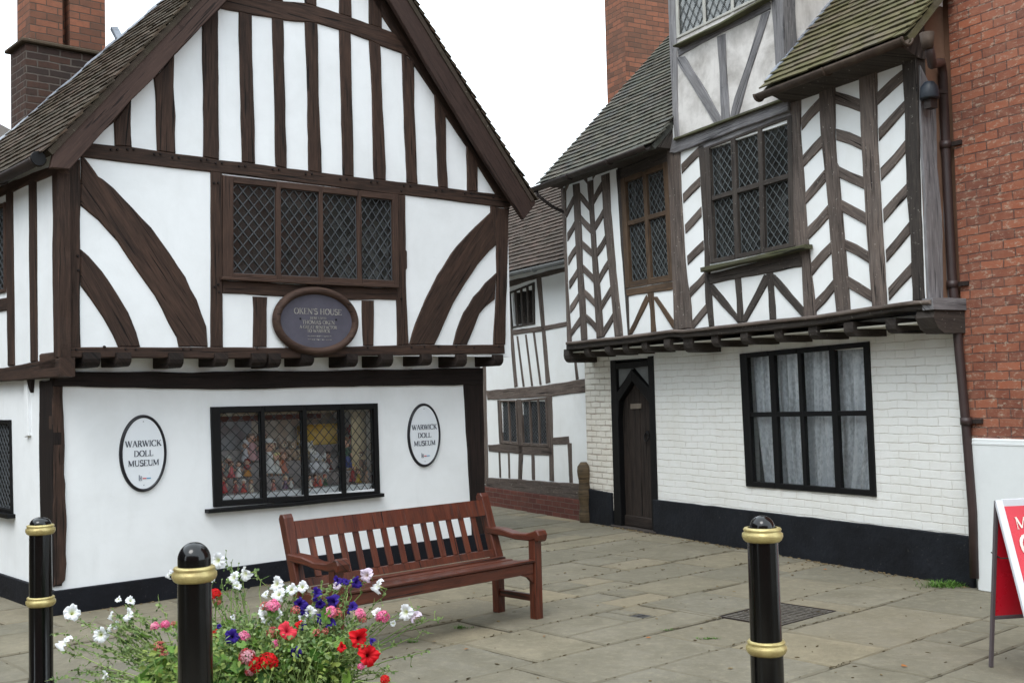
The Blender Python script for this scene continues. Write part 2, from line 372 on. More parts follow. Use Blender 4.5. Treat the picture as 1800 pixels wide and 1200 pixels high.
def plinthmat(name, a, b, spot):
    m = NM(name, .65, .2); o = m.map('Object'); c = m.mix(m.ramp(m.noise(o, 2.5, 7, .7), [(.35, 0.), (.7, 1.)]), a, b)
    c = m.mix(m.ramp(m.noise(m.map('Object', (1, 1, 1.6)), 9, 9, .85), [(.60, 0.), (.68, .55)]), c, spot)
    c = m.mix(m.ramp(m.noise(o, 45, 3, .5), [(.68, 0.), (.74, .5)]), c, spot); m.color(c); m.bump(m.noise(o, 12, 7, .7), .8, .012); return m.m
MT['plinth'] = plinthmat('worn_black_plinth', rgb(24, 26, 33), rgb(16, 17, 22), rgb(62, 62, 62)); MT['tar'] = plinthmat('worn_tar_plinth', rgb(30, 33, 39), rgb(16, 17, 21), rgb(78, 76, 72))
MT['came_w'] = simple('pale_lead_came', rgb(96, 102, 104), .5, .5, var=.2)
MT['came_d'] = simple('dark_lead_came', rgb(46, 50, 52), .45, .5, var=.2)
MT['iron'] = simple('gutter_iron', rgb(52, 42, 38), .6, .4, bumps=.4, sc=9, dark=rgb(34, 28, 27))
MT['iron_rust'] = simple('rusty_gutter', rgb(78, 66, 56), .75, .3, bumps=.6, sc=7, dark=rgb(52, 40, 34))
MT['pipe'] = simple('brown_downpipe_paint', rgb(60, 46, 44), .45, .45, bumps=.2, dark=rgb(48, 36, 35))
MT['grey_iron'] = simple('grey_gutter_paint', rgb(120, 122, 122), .6, .4, bumps=.4)
MT['glass'] = glassmat('window_glass')
MT['glass_d'] = glassmat('old_window_glass', tint=(.62, .64, .66), ior=1.5, dirt=.05)
MT['glass_c'] = glassmat('clear_shop_glass', tint=(.98, .99, .98), ior=1.45, dirt=.02)
MT['room'] = simple('dim_room', rgb(58, 46, 42), .9, .1, var=.4, sc=2)
MT['room_d'] = simple('dark_room', rgb(40, 40, 42), .9, .1, var=.4, sc=2)
# ================================================================== building helpers
def sheet(bm, a0, a1, b0, b1, holes, d, reveal=.16, plane='y', sub=None):
    """wall face with real openings and reveals; holes = (a0,a1,b0,b1)"""
    mp = (lambda a, b, q: (a, q, b)) if plane == 'y' else (lambda a, b, q: (q, a, b))
    A = sorted({a0, a1} | {h[i] for h in holes for i in (0, 1)}); B = sorted({b0, b1} | {h[i] for h in holes for i in (2, 3)})
    A = [a for a in A if a0 <= a <= a1]; B = [b for b in B if b0 <= b <= b1]
    vc = {}
    def V(a, b, q):
        k = (round(a, 5), round(b, 5), round(q, 5))
        if k not in vc: vc[k] = bm.verts.new(mp(a, b, q))
        return vc[k]
    for i in range(len(A) - 1):
        for j in range(len(B) - 1):
            ca, cb = (A[i] + A[i+1]) / 2, (B[j] + B[j+1]) / 2
            if any(h[0] < ca < h[1] and h[2] < cb < h[3] for h in holes): continue
            bm.faces.new([V(A[i], B[j], d), V(A[i+1], B[j], d), V(A[i+1], B[j+1], d), V(A[i], B[j+1], d)])
    for h in holes:
        c = [(h[0], h[2]), (h[1], h[2]), (h[1], h[3]), (h[0], h[3])]
        for i in range(4):
            p, q = c[i], c[(i + 1) % 4]
            bm.faces.new([V(*p, d), V(*q, d), bm.verts.new(mp(*q, d + reveal)), bm.verts.new(mp(*p, d + reveal))])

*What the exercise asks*
Copy the whole of the material above exactly, but not its images.

*Task response*
The Blender Python script for this scene continues. Write part 2, from line 372 on. More parts follow. Use Blender 4.5. Treat the picture as 1800 pixels wide and 1200 pixels high.
def plinthmat(name, a, b, spot):
    m = NM(name, .65, .2); o = m.map('Object'); c = m.mix(m.ramp(m.noise(o, 2.5, 7, .7), [(.35, 0.), (.7, 1.)]), a, b)
    c = m.mix(m.ramp(m.noise(m.map('Object', (1, 1, 1.6)), 9, 9, .85), [(.60, 0.), (.68, .55)]), c, spot)
    c = m.mix(m.ramp(m.noise(o, 45, 3, .5), [(.68, 0.), (.74, .5)]), c, spot); m.color(c); m.bump(m.noise(o, 12, 7, .7), .8, .012); return m.m
MT['plinth'] = plinthmat('worn_black_plinth', rgb(24, 26, 33), rgb(16, 17, 22), rgb(62, 62, 62)); MT['tar'] = plinthmat('worn_tar_plinth', rgb(30, 33, 39), rgb(16, 17, 21), rgb(78, 76, 72))
MT['came_w'] = simple('pale_lead_came', rgb(96, 102, 104), .5, .5, var=.2)
MT['came_d'] = simple('dark_lead_came', rgb(46, 50, 52), .45, .5, var=.2)
MT['iron'] = simple('gutter_iron', rgb(52, 42, 38), .6, .4, bumps=.4, sc=9, dark=rgb(34, 28, 27))
MT['iron_rust'] = simple('rusty_gutter', rgb(78, 66, 56), .75, .3, bumps=.6, sc=7, dark=rgb(52, 40, 34))
MT['pipe'] = simple('brown_downpipe_paint', rgb(60, 46, 44), .45, .45, bumps=.2, dark=rgb(48, 36, 35))
MT['grey_iron'] = simple('grey_gutter_paint', rgb(120, 122, 122), .6, .4, bumps=.4)
MT['glass'] = glassmat('window_glass')
MT['glass_d'] = glassmat('old_window_glass', tint=(.62, .64, .66), ior=1.5, dirt=.05)
MT['glass_c'] = glassmat('clear_shop_glass', tint=(.98, .99, .98), ior=1.45, dirt=.02)
MT['room'] = simple('dim_room', rgb(58, 46, 42), .9, .1, var=.4, sc=2)
MT['room_d'] = simple('dark_room', rgb(40, 40, 42), .9, .1, var=.4, sc=2)
# ================================================================== building helpers
def sheet(bm, a0, a1, b0, b1, holes, d, reveal=.16, plane='y', sub=None):
    """wall face with real openings and reveals; holes = (a0,a1,b0,b1)"""
    mp = (lambda a, b, q: (a, q, b)) if plane == 'y' else (lambda a, b, q: (q, a, b))
    A = sorted({a0, a1} | {h[i] for h in holes for i in (0, 1)}); B = sorted({b0, b1} | {h[i] for h in holes for i in (2, 3)})
    A = [a for a in A if a0 <= a <= a1]; B = [b for b in B if b0 <= b <= b1]
    vc = {}
    def V(a, b, q):
        k = (round(a, 5), round(b, 5), round(q, 5))
        if k not in vc: vc[k] = bm.verts.new(mp(a, b, q))
        return vc[k]
    for i in range(len(A) - 1):
        for j in range(len(B) - 1):
            ca, cb = (A[i] + A[i+1]) / 2, (B[j] + B[j+1]) / 2
            if any(h[0] < ca < h[1] and h[2] < cb < h[3] for h in holes): continue
            bm.faces.new([V(A[i], B[j], d), V(A[i+1], B[j], d), V(A[i+1], B[j+1], d), V(A[i], B[j+1], d)])
    for h in holes:
        c = [(h[0], h[2]), (h[1], h[2]), (h[1], h[3]), (h[0], h[3])]
        for i in range(4):
            p, q = c[i], c[(i + 1) % 4]
            bm.faces.new([V(*p, d), V(*q, d), bm.verts.new(mp(*q, d + reveal)), bm.verts.new(mp(*p, d + reveal))])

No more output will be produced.